* **Provided material**:
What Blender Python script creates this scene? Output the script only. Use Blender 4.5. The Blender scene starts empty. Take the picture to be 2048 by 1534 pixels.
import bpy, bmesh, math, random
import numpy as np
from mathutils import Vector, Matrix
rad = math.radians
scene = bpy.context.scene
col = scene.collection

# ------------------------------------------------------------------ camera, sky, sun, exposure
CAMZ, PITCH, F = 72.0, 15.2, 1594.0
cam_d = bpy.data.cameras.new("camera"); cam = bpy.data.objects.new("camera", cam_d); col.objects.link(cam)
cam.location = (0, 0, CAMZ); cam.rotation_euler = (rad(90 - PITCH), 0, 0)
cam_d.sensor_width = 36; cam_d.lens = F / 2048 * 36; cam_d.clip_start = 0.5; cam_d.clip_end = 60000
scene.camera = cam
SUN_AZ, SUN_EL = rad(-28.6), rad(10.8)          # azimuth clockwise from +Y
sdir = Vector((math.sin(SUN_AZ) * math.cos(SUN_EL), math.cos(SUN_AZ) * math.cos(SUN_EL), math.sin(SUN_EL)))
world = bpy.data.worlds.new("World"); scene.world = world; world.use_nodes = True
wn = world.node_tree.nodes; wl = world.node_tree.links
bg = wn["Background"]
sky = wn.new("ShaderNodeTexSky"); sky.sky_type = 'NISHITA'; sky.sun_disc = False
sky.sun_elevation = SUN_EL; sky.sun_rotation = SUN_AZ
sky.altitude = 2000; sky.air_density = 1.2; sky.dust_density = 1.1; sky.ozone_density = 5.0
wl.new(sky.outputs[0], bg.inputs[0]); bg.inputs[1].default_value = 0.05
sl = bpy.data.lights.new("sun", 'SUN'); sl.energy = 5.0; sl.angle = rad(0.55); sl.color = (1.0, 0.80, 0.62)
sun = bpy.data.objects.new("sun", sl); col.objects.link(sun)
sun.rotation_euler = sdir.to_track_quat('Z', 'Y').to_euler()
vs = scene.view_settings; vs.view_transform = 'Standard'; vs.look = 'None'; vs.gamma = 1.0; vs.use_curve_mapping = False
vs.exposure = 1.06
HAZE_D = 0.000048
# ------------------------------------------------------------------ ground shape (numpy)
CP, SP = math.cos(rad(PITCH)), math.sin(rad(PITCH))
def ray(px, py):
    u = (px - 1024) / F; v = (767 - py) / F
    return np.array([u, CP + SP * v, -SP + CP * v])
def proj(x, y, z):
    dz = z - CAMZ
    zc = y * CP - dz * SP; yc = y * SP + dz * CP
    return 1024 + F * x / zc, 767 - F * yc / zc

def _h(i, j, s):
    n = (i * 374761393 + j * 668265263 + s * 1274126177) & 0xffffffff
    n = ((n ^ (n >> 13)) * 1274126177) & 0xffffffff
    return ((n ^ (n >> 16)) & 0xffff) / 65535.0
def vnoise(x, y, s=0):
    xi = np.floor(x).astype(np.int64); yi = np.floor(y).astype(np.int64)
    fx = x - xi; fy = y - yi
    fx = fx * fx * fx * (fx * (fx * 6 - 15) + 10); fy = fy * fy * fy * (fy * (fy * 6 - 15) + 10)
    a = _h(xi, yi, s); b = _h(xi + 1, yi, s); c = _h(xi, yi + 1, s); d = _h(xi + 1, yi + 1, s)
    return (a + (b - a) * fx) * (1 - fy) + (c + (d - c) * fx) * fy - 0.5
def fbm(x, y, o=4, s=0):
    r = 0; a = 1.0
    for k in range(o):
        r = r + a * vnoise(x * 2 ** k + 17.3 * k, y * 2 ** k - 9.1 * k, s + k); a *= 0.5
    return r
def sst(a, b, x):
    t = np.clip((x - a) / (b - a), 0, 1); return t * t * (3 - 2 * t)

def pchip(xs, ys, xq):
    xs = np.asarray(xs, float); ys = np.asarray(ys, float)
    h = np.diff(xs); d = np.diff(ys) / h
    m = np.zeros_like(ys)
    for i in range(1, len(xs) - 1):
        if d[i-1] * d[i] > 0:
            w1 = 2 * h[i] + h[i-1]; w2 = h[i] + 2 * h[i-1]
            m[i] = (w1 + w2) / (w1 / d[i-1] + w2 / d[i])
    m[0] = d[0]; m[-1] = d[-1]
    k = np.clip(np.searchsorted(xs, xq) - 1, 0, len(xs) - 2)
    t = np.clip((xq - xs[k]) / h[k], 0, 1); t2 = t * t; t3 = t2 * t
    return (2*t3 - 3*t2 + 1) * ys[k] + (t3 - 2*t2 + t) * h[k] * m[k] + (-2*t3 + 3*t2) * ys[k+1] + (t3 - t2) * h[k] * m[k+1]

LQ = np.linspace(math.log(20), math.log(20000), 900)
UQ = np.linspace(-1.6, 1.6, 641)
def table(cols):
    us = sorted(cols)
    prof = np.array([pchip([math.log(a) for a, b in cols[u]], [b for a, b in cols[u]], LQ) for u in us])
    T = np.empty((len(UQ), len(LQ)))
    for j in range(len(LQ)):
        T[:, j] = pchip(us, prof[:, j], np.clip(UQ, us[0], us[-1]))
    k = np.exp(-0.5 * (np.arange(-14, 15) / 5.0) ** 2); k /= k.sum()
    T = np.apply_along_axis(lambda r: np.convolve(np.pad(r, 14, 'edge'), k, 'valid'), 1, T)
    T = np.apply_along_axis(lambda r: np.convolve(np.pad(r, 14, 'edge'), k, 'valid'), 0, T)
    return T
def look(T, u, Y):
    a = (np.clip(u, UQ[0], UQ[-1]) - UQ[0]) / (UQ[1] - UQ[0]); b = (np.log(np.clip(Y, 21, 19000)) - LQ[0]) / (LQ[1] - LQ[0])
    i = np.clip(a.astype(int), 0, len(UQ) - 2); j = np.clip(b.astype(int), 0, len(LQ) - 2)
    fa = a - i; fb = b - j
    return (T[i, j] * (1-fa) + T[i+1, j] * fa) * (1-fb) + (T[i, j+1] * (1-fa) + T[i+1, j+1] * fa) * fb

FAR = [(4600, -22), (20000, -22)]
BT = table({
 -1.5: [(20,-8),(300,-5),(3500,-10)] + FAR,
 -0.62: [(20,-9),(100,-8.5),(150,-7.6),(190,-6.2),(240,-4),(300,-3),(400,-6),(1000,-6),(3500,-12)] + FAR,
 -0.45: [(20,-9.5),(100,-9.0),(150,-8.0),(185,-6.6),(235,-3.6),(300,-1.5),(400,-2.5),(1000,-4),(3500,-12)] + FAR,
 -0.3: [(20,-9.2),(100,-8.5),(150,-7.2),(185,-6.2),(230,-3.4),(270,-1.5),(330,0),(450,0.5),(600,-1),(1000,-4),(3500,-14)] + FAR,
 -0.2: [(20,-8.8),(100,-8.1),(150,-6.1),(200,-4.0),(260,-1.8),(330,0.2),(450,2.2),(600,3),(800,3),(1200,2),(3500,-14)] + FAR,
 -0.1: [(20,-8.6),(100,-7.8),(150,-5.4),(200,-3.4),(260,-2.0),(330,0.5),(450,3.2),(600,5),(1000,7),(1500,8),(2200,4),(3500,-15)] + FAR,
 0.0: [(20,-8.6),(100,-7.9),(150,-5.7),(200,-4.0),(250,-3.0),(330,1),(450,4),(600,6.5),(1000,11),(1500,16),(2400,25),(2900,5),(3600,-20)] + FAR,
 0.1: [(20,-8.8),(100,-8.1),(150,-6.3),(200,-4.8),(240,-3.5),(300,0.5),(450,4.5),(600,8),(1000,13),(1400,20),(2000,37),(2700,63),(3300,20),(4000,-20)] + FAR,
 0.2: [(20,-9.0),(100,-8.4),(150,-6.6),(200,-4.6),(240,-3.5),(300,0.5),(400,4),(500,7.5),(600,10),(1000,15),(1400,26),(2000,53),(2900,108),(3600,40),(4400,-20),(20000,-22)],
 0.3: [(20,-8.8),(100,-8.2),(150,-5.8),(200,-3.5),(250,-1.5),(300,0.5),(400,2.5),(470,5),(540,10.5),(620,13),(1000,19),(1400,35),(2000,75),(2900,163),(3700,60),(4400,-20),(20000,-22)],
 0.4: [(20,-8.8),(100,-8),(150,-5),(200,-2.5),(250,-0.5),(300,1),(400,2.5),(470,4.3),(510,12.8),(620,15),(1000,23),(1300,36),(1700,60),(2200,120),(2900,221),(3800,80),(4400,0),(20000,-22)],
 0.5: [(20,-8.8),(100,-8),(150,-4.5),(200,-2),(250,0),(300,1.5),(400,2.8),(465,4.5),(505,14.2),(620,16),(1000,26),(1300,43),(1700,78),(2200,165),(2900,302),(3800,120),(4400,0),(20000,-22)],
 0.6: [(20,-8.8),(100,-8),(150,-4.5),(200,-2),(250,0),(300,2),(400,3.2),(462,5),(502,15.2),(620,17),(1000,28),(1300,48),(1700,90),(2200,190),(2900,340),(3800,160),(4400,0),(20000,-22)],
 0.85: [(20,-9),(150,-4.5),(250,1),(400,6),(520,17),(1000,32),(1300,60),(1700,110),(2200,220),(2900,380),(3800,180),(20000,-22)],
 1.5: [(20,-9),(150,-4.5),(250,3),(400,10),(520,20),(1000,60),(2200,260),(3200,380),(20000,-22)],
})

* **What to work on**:
Print, please, the lines from the first line of the material through the line that contains "col = scene.collection", exactly as written and with nothing added.

* **The output**:
What Blender Python script creates this scene? Output the script only. Use Blender 4.5. The Blender scene starts empty. Take the picture to be 2048 by 1534 pixels.
import bpy, bmesh, math, random
import numpy as np
from mathutils import Vector, Matrix
rad = math.radians
scene = bpy.context.scene
col = scene.collection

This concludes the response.